Jak poinformował marszałek B. Borusewicz, tematem rozmowy była także współpraca Unii Europejskiej i Grupy Wyszehradzkiej, której Czesi będą przewodniczyć od lipca 2011 r. Poruszano także kwestię bezpieczeństwa energetycznego, czyli "wspólnej inwestycji połączenia gazowego między Polską a Czechami i połączeń gazowych północ - południe i południe - północ, których nie ma". Rozmawiano także o stabilizacji euro, strefie euro i jej rozwoju do 2020 r., problemach Afryki Północnej i świata arabskiego. W tej ostatniej kwestii, jak podkreślił przewodniczący M. Štěch, "Unia Europejska musi postępować jednolicie i ofensywnie".

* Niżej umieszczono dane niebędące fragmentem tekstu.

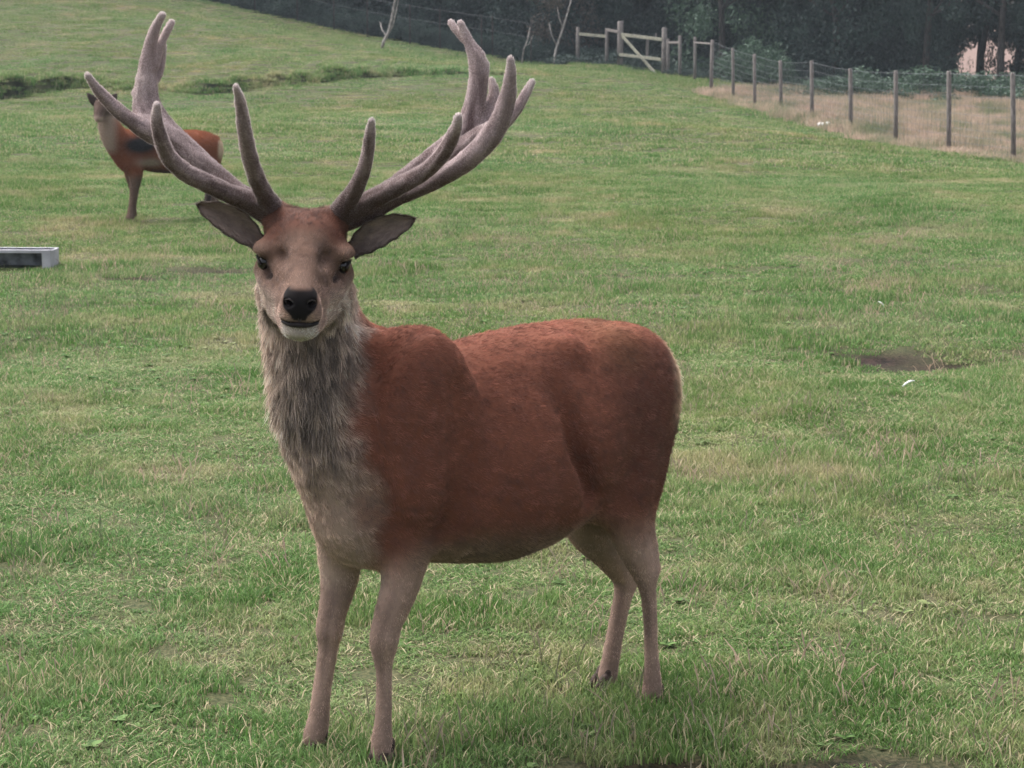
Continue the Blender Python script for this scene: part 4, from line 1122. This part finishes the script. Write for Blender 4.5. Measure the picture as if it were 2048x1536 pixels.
hwf = hw * np.maximum(sstep(-.20, -.07, Wd) * sstep(-.18, -.06, N_), sstep(.02, .08, N_) * sstep(-.20, -.17, Wd))
hc = np.tile(np.array([.150, .090, .064]), (len(sV), 1)) * (.55 + .9 * nz2)[:, None]
hc = mixc(hc, [.13, .055, .036], sstep(.02, .065, Wd) * sstep(.07, -.0, N_))     # crown
hc = mixc(hc, [.20, .13, .098], np.exp(-((np.abs(U_) - .0) / .05) ** 2) * sstep(-.02, .05, N_) * sstep(.06, .03, Wd) * .6)
hc = mixc(hc, [.085, .058, .048], np.exp(-((np.abs(U_) - .045) / .022) ** 2 - ((N_ - .10) / .07) ** 2) * sstep(-.05, .0, Wd) * .4)  # dark stripes beside the nose bridge
hc = mixc(hc, [.37, .285, .235], sstep(-.03, -.09, Wd) * .95)          # pale cheek, jaw
hc = mixc(hc, [.32, .21, .165], sstep(.13, .18, N_) * sstep(.0, -.04, Wd) * .7)
hc = mixc(hc, [.21, .135, .10], np.exp(-((np.abs(U_) - .115) / .02) ** 2 - ((Wd - .03) / .02) ** 2) * .8)        # brow edge
hc = mixc(hc, [.46, .40, .35], sstep(-.100, -.108, Wd) * sstep(.12, .17, N_) * sstep(.055, .035, np.abs(U_)))       # white chin
hc = mixc(hc, [.03, .022, .02], np.exp(-((np.abs(U_) - .110) / .02) ** 2 - ((N_ - .02) / .035) ** 2 - ((Wd + .008) / .016) ** 2) * 1.4)  # eye rim
hc = mixc(hc, [.04, .03, .026], np.exp(-((np.abs(U_) - .086) / .014) ** 2 - ((N_ - .065) / .03) ** 2 - ((Wd + .032) / .012) ** 2))
mouth = np.exp(-((Wd + .097) / .008) ** 2) * sstep(.215, .25, N_) * sstep(.062, .05, np.abs(U_))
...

W siedzibie Izby Poselskiej marszałek B. Borusewicz spotkał się z premierem Czech Petrem Nečasem. Jak poinformował marszałek, premier Czech podkreślił, że polskie priorytety podczas przewodnictwa w Radzie UE są przedłużeniem priorytetów czeskich z 2009 r. Rozmawiano także o koordynacji działań obu krajów w najbliższych miesiącach, kiedy Polska będzie przewodniczyć Radzie UE, a Republika Czeska - Grupie Wyszehradzkiej. Premier Czech zaznaczył, że oba kraje mają wiele wspólnych poglądów. Kluczowe problemy, przed którymi staną, to budżet Unii Europejskiej, polityka spójności, Partnerstwo Wschodnie i polityka energetyczna.

Delegacja Senatu spotkała się także z członkami Komisji Spraw Zagranicznych, Obrony i Bezpieczeństwa i Komisji ds. Unii Europejskiej czeskiej izby wyższej. Po południu w ambasadzie rozmawiano z grupą około 30 przedstawicieli czeskiej Polonii, w tym z mieszkającymi w Pradze członkami Klubu Polskiego i duchowieństwa. W Czechach, głównie na Zaolziu, żyje ponad 50 tys. Polaków.

22 czerwca marszałek B. Borusewicz wziął udział w uroczystości wręczenia Krzyża Komandorskiego z Gwiazdą Orderu Odrodzenia RP działaczce politycznej Annie Szabatovej, działaczce antykomunistycznej Solidarności Polsko-Czesko-Słowackiej, osobie niezwykle zasłużonej dla opozycji czechosłowackiej i dla stosunków polsko-czeskich. A. Szabatova pełniła funkcję rzeczniczki Karty 77 - organizacji, która w czasach komunistycznych walczyła o poszanowanie praw człowieka i przeciwstawiała się totalitaryzmowi, organizowała także polsko-czeskie przerzuty niezależnej literatury i materiałów drukarskich. Odznaczenie w 2008 r. przyznał A. Szabatovej prezydent Lech Kaczyński za "wybitne zasługi w działalności na rzecz przemian demokratycznych w Europie Środkowej". Wręczył je ambasador Polski w Republice Czeskiej Jan Pastwa.

Jak podkreślił marszałek B. Borusewicz, działalność A. Szabatovej wynikała z "potrzeby serca i potrzeby odrzucenia systemu totalitarnego, opartego na kłamstwie i przemocy". Zdaniem marszałka, dzięki takim ludziom jak ona "stosunki polsko-czeskie są obecnie tak dobre". "Gdy spotykam się z politykami czeskimi obecnej doby, mówię im, że dobre stosunki polsko-czeskie były budowane przez Kartę 77 i Komitet Obrony Robotników" - zaznaczył. "Dzięki wam możemy budować te stosunki na twardym gruncie i mamy się do czego odwołać" - mówił marszałek Senatu do zgromadzonych na uroczystości działaczy antykomunistycznych, m.in. członków Karty 77 oraz Solidarności Polsko-Czesko-Słowackiej. Jak powiedziała A. Szabatova, stosunki polsko-czeskie są dla niej "sprawą serca i niepodzielną częścią życia".

W opinii marszałka Senatu, A. Szabatova należy do tej grupy Czechów i Słowaków, których można nazwać bohaterami. W rozmowie z dziennikarzami podkreślił, że sytuacja opozycjonistów w Czechosłowacji w czasach komunistycznych była znacznie trudniejsza niż w Polsce. Represje były znacznie większe, a wsparcie - mniejsze.